My 2 cents: stocks indexes are a good investment as long as you don't only rely on them. Even on a >10y period, they can perform poorly or amazingly well, depending on factors you have no control over. I don't like lack of control.
To further this discussion, what do you suggest for long-term investments that you would have more control over? Real-estate (landlording) is one block in our portfolio
By "lack of control", I mean stock indexing investment shines as much as the market wants it to shine. If Mr. Market gets depressed, you (temporarily) lose money, even if he's wrong and investments are actually sound. Anything that mainly depends on speculation incurs a lack of control, by definition.
There are a few investment strategies that give you a little more control, in the sense that you don't only depend on what other think your investments are worth :
- landlording, as you mentioned it. Whether the market believes RE is booming or busting, whether your building's market value goes up or down, rents keep coming. If they stop coming, that's because your investment was bad, not because the market thought it was bad.

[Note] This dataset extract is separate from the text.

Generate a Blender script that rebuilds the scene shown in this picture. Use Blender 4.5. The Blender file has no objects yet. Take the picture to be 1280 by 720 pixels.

- dividend investing, or even dividend growth investing. That's quite the same as landlording : your businesses keep producing and giving you cash, no matter what other investors feel.
- High yield bonds work quite the same, too.
- Massive diversification across asset classes also kinda works. In this league, I like the permanent portfolio a lot. When you only (or mainly) own stock indexes, you need the economic context to be favorable to stock markets (i.e overall prosperity, whether real, perceived or anticipated). If you own at the same time stocks, govt bonds, gold, and/or a few other things, you know at any time, some of your investment will produce money: when investors on the stock market panic, they "fly to safety" (treasuries and/or gold, depending on the context). This way, you're not a victim of speculation and volatility: you make a profit from it. I like this strategy, although it is not for everyone.